◆ **DATA EXTRACT**:
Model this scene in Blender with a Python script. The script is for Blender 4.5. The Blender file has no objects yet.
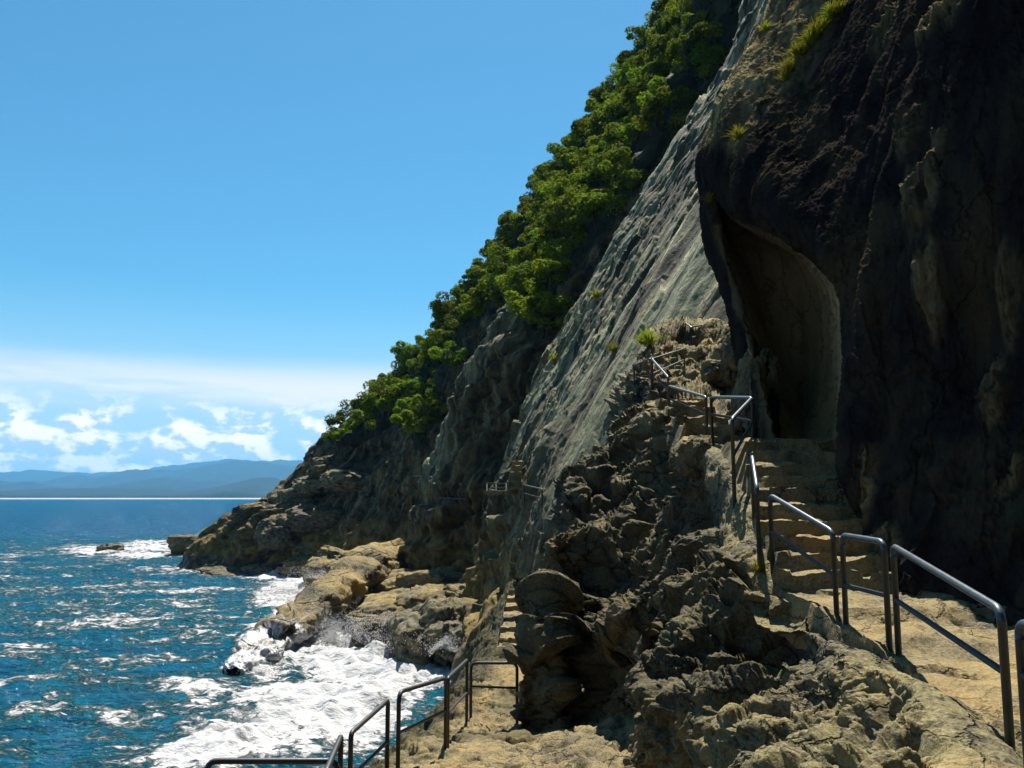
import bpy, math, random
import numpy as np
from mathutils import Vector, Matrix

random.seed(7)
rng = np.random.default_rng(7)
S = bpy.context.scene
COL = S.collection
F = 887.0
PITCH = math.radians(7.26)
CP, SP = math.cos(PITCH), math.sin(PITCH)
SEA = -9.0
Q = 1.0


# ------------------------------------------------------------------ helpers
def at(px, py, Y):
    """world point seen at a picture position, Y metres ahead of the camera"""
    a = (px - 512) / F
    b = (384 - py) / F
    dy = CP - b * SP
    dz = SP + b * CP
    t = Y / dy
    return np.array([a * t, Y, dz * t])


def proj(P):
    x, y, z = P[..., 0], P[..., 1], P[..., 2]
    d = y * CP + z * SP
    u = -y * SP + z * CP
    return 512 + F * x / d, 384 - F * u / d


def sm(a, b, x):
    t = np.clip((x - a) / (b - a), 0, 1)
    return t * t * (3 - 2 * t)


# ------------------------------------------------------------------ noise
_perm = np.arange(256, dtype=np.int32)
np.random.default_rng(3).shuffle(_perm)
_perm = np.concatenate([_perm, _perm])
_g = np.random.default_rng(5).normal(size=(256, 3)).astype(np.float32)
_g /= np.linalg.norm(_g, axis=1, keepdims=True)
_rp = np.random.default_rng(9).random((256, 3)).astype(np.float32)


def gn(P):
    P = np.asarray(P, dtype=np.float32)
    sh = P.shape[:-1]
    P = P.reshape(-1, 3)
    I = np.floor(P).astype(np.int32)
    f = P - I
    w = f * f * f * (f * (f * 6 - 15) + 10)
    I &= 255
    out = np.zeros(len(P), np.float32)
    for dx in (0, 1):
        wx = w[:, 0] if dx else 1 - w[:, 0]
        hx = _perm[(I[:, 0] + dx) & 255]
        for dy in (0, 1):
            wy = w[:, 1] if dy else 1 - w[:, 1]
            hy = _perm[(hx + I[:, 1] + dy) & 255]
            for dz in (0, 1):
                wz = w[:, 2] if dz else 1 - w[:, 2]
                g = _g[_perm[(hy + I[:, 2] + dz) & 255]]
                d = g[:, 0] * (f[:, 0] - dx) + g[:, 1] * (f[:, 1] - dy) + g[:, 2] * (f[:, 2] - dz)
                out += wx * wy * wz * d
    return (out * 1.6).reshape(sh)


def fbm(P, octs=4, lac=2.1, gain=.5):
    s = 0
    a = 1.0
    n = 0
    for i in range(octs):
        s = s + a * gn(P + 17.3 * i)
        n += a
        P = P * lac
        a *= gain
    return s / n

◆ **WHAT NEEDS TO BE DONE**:
All the lines above are to be reproduced exactly, except the pictures.

◆ **CORRECT RESPONSE**:
Model this scene in Blender with a Python script. The script is for Blender 4.5. The Blender file has no objects yet.
import bpy, math, random
import numpy as np
from mathutils import Vector, Matrix

random.seed(7)
rng = np.random.default_rng(7)
S = bpy.context.scene
COL = S.collection
F = 887.0
PITCH = math.radians(7.26)
CP, SP = math.cos(PITCH), math.sin(PITCH)
SEA = -9.0
Q = 1.0


# ------------------------------------------------------------------ helpers
def at(px, py, Y):
    """world point seen at a picture position, Y metres ahead of the camera"""
    a = (px - 512) / F
    b = (384 - py) / F
    dy = CP - b * SP
    dz = SP + b * CP
    t = Y / dy
    return np.array([a * t, Y, dz * t])


def proj(P):
    x, y, z = P[..., 0], P[..., 1], P[..., 2]
    d = y * CP + z * SP
    u = -y * SP + z * CP
    return 512 + F * x / d, 384 - F * u / d


def sm(a, b, x):
    t = np.clip((x - a) / (b - a), 0, 1)
    return t * t * (3 - 2 * t)


# ------------------------------------------------------------------ noise
_perm = np.arange(256, dtype=np.int32)
np.random.default_rng(3).shuffle(_perm)
_perm = np.concatenate([_perm, _perm])
_g = np.random.default_rng(5).normal(size=(256, 3)).astype(np.float32)
_g /= np.linalg.norm(_g, axis=1, keepdims=True)
_rp = np.random.default_rng(9).random((256, 3)).astype(np.float32)


def gn(P):
    P = np.asarray(P, dtype=np.float32)
    sh = P.shape[:-1]
    P = P.reshape(-1, 3)
    I = np.floor(P).astype(np.int32)
    f = P - I
    w = f * f * f * (f * (f * 6 - 15) + 10)
    I &= 255
    out = np.zeros(len(P), np.float32)
    for dx in (0, 1):
        wx = w[:, 0] if dx else 1 - w[:, 0]
        hx = _perm[(I[:, 0] + dx) & 255]
        for dy in (0, 1):
            wy = w[:, 1] if dy else 1 - w[:, 1]
            hy = _perm[(hx + I[:, 1] + dy) & 255]
            for dz in (0, 1):
                wz = w[:, 2] if dz else 1 - w[:, 2]
                g = _g[_perm[(hy + I[:, 2] + dz) & 255]]
                d = g[:, 0] * (f[:, 0] - dx) + g[:, 1] * (f[:, 1] - dy) + g[:, 2] * (f[:, 2] - dz)
                out += wx * wy * wz * d
    return (out * 1.6).reshape(sh)


def fbm(P, octs=4, lac=2.1, gain=.5):
    s = 0
    a = 1.0
    n = 0
    for i in range(octs):
        s = s + a * gn(P + 17.3 * i)
        n += a
        P = P * lac
        a *= gain
    return s / n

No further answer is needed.